As Billy Corgan, Smashing Pumpkins' frontman, tours the world promoting the band's latest album Oceania, he finds himself trying to find fans in the missing middle ground, the casual rock fan, found somewhere between hipsters, and the clueless wannabes.
In an interview with KROQ's Kevin & Bean, Corgan expresses his frustration with the lack of mainstream rock fans. Today's landscape is marked by those have no roots and fake it, or those that consider themselves too cool for school and simply hate everything.
"I think we've broken into two cultures, and I say would there's a lot of music that fits in the middle that's not accounted for and I would say, essentially, we're in that middle. On one side you have let's call it the American Idol mentality which has permeated even alternative rock. You have a lot of robots with full sleeves and the faux hawks that don't know who Henry Rollins is. They didn't see Henry back in the day doing the poetry readings. I came from that, whether you want to give me that credit or not."
"On the other side you have a crew that's like the cool kids at school who hate everything and they decide, 'This is our little corner sawed off to all the rest of you.' That's always going to be there, but it's turned into a business now too.
So they need people like me to say, 'Oh, he's the sellout. He's the guy that went? [mainstream]' I crossed the line about 20 years ago buddy. I'm not going to be the guy in the corner making music with a thumb piano. It's just not my thing.
I helped create an idiom with other talented people that continues to be a successful formula. We stole it from Black Francis of the Pixies, right? You know, like Kurt said, the down verses and the big choruses, it's not a big deal, okay? You can call it pop music but we have integrity on some level.
Once you cross into that middle, who's talking about you there? Well as far as I know, a lot of people I know are in the middle. They like John Fogerty. They like Bruce Springsteen. They like Smashing Pumpkins. It's not a big deal. And if you look at both sides [they] make their thing a bigger deal than it really is.
If those things are such a dang big deal, where's the record sales? We've lost the middle which is where most people buy their music. They just want good rock and roll. It doesn't have to be rocket science. If you make it like that, you're taking away the free independent spirit and you're trying to make it your own and trying to own it.
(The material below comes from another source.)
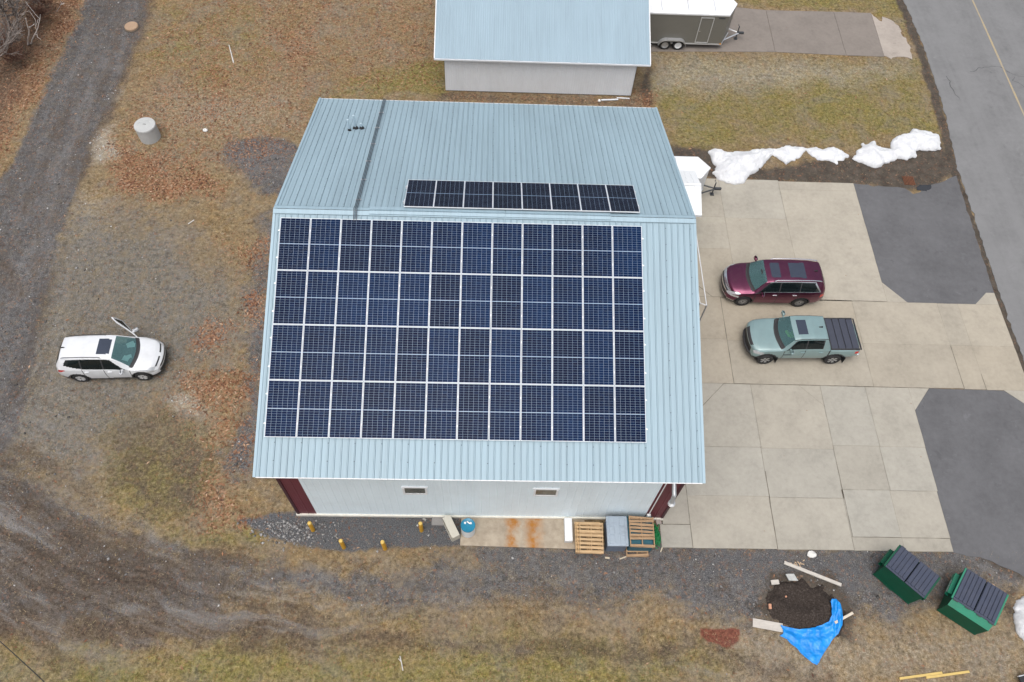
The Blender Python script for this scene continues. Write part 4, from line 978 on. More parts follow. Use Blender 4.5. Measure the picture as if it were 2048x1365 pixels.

And the funny thing is you look at where one extreme, the super independent extreme, will accept a Nicki Minaj for being overtly super pop because she's cool pop, right? But somehow I'm less integral than Nicki Minaj but I've been down in this trench for 25 years and it started with seeing Henry Rollins at the poetry [readings]. Nicki Minaj would go, "Henry Rollins who?" Nothing against Nicki Minaj.